What he did do, however, was to establish Catalan leadership over the region despite nominal Frankish suzerainty.

The cornerstone of Guifré’s authority was the city of Barcelona, at that time not much more than a small harbour, but well protected by its Roman walls. Thanks to Guifré, Barcelona grew to become the major centre of forays against the Moors in the east of the peninsula and the administrative capital of those counties that he had conquered. And with the prestige of the city, the title of Count of Barcelona became the preeminent rank of the region, and Guifré’s heirs became rulers of virtually all the counties of the Marca hispánica until union with Aragón (but that was not until 1137).

Guifré’s contribution to the establishment of Catalunya as a political entity is fundamental, but equally important in the eyes of many was his policy of repopulating central Catalonia. Most of the newcomers came from the more inhospitable mountain valleys of the Pyrenees, where many of their predecessors had earlier fled to from the advancing Moors. Some were also from Septimania; curiously, however, in view of what happened in the west, relatively few Mozarabs from the south seem to have hastened to the region.

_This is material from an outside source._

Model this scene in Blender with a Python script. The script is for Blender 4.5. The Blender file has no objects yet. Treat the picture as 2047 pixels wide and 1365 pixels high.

Guifré’s success is a measure of the security felt by the settlers and a mark of the growing military strength of the region. Hand in hand with this development and further proof of Christian determination was the establishment of numerous castles to protect the pioneers as well as churches and monasteries, which provided the spiritual backbone to the political events.

Guifré himself founded the Monastery of Ripoll (880), one of the most important in Medieval Spain, and where he himself was buried after his death in 897 at the hands of the Moorish governor of Lleida/Lérida.

In the policy of resettlement there is some parallelism with what happened with the expansion of Christian kingdoms to the west. There was nevertheless a fundamental difference in the liberty enjoyed by the settlers: in the western kingdom of León pioneers risked their lives in a precarious no-man’s-land and were rewarded by a significant degree of autonomy whereby authority rested mainly in a council and their rights were encoded in their charters (fueros).

In the settlements in Catalunya power lay with the lord appointed by the Count of Barcelona, the first step towards a feudal relationship. At the same time, too, the lost Visigothic past was constantly evoked, even relived, in León as Christian response to the Muslim threat gradually took form.

The Marca hispánica on the other hand was a creation of the Franks, and not of the Visigoths, which probably explains that appeals to a Visigothic past never resonated in Catalonia compared with Castile. Fernán González figures prominently in the Castilan/Visigothic legend of reconquest; Guifré el Pelós does not.

But Guifré el Pelós has his own place in the founding myths of Catalunya, in particular in the origin of the Catalan flag. Legend has it that while fighting alongside the French king, Charles the Bald, against the Moors, Guifré was wounded. Visiting him in his tent after their victory, the king noticed that Guifre’s shield –although gilded– had no distinguishing features.

What better way, then, to reward Guifré’s valour than to confer on him royal recognition, whereupon Charles dipped four fingers in Guifré’s blood and drew them down the shield; the four crimson stripes on a gold field have since signalled the identity of Catalunya.

Like all founding heroes, Guifré became a larger than life figure, a fighter of dragons in one legend, in another a fatherless child brought up in a distant court who returns to claim his inheritance and is recognised by his mother because he had hair on a part of the body where it should not have been (Hughes 82).

Even his hairiness –with its biblical echoes of Esau– may be a folkloric evocation of his prowess. However, according to some modern historians, the epithet el Pilós may in fact be a nickname alluding to the wild nature of the country Guifré ruled.

Guifré died in battle against the Moors in 897, but not before consolidating under his rule most of the counties of Old Catalunya, and establishing the dynastic House of Barcelona, which was to guide the destiny of the region for five centuries.